REQUEST:
Take the lines from the beginning of the data below through the line holding "SC.cycles.filter_width = 1.2" and return exactly those.

SUPPLIED INFORMATION:

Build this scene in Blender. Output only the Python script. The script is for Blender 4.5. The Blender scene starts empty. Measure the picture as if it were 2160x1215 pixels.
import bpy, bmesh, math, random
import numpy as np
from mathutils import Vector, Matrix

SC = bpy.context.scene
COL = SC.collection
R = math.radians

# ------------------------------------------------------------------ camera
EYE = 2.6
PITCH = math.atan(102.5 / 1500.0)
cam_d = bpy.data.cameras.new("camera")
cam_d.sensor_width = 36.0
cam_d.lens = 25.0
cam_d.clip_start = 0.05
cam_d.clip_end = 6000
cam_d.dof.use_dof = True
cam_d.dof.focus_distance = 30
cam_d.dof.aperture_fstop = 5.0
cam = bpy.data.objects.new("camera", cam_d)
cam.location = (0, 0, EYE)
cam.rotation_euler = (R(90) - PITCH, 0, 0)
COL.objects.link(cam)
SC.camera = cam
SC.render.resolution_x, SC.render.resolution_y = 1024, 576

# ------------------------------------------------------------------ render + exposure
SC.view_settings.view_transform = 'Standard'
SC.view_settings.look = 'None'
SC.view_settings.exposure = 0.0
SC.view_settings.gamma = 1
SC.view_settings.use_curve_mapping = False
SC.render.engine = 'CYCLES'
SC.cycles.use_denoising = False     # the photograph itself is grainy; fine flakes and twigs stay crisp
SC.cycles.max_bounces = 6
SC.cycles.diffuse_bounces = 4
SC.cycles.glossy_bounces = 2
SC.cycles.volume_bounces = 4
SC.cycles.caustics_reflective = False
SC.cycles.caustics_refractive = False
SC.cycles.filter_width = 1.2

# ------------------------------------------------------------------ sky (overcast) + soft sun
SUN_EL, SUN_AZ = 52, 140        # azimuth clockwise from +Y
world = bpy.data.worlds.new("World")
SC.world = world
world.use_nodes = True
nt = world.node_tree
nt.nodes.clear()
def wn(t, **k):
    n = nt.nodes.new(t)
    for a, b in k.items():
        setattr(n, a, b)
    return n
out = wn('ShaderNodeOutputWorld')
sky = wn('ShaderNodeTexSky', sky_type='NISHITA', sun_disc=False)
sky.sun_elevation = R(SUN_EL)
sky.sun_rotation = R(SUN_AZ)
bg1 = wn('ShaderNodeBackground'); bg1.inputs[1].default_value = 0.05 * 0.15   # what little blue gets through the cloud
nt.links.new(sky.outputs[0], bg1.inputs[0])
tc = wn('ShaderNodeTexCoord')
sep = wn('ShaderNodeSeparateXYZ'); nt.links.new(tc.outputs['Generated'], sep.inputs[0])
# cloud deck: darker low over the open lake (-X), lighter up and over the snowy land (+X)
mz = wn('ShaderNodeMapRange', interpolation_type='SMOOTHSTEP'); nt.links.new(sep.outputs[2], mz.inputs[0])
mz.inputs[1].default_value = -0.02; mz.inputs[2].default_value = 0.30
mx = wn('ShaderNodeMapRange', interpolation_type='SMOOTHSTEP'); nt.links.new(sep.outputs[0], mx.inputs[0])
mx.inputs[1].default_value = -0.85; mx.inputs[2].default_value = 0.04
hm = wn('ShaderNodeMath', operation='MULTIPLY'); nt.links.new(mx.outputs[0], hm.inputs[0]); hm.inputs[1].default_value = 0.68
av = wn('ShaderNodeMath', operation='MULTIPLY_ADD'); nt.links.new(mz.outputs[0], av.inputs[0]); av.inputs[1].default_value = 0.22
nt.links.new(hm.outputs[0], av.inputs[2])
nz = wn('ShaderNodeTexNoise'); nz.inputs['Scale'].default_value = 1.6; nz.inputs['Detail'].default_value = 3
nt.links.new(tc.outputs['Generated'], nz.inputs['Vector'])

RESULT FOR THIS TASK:
Build this scene in Blender. Output only the Python script. The script is for Blender 4.5. The Blender scene starts empty. Measure the picture as if it were 2160x1215 pixels.
import bpy, bmesh, math, random
import numpy as np
from mathutils import Vector, Matrix

SC = bpy.context.scene
COL = SC.collection
R = math.radians

# ------------------------------------------------------------------ camera
EYE = 2.6
PITCH = math.atan(102.5 / 1500.0)
cam_d = bpy.data.cameras.new("camera")
cam_d.sensor_width = 36.0
cam_d.lens = 25.0
cam_d.clip_start = 0.05
cam_d.clip_end = 6000
cam_d.dof.use_dof = True
cam_d.dof.focus_distance = 30
cam_d.dof.aperture_fstop = 5.0
cam = bpy.data.objects.new("camera", cam_d)
cam.location = (0, 0, EYE)
cam.rotation_euler = (R(90) - PITCH, 0, 0)
COL.objects.link(cam)
SC.camera = cam
SC.render.resolution_x, SC.render.resolution_y = 1024, 576

# ------------------------------------------------------------------ render + exposure
SC.view_settings.view_transform = 'Standard'
SC.view_settings.look = 'None'
SC.view_settings.exposure = 0.0
SC.view_settings.gamma = 1
SC.view_settings.use_curve_mapping = False
SC.render.engine = 'CYCLES'
SC.cycles.use_denoising = False     # the photograph itself is grainy; fine flakes and twigs stay crisp
SC.cycles.max_bounces = 6
SC.cycles.diffuse_bounces = 4
SC.cycles.glossy_bounces = 2
SC.cycles.volume_bounces = 4
SC.cycles.caustics_reflective = False
SC.cycles.caustics_refractive = False
SC.cycles.filter_width = 1.2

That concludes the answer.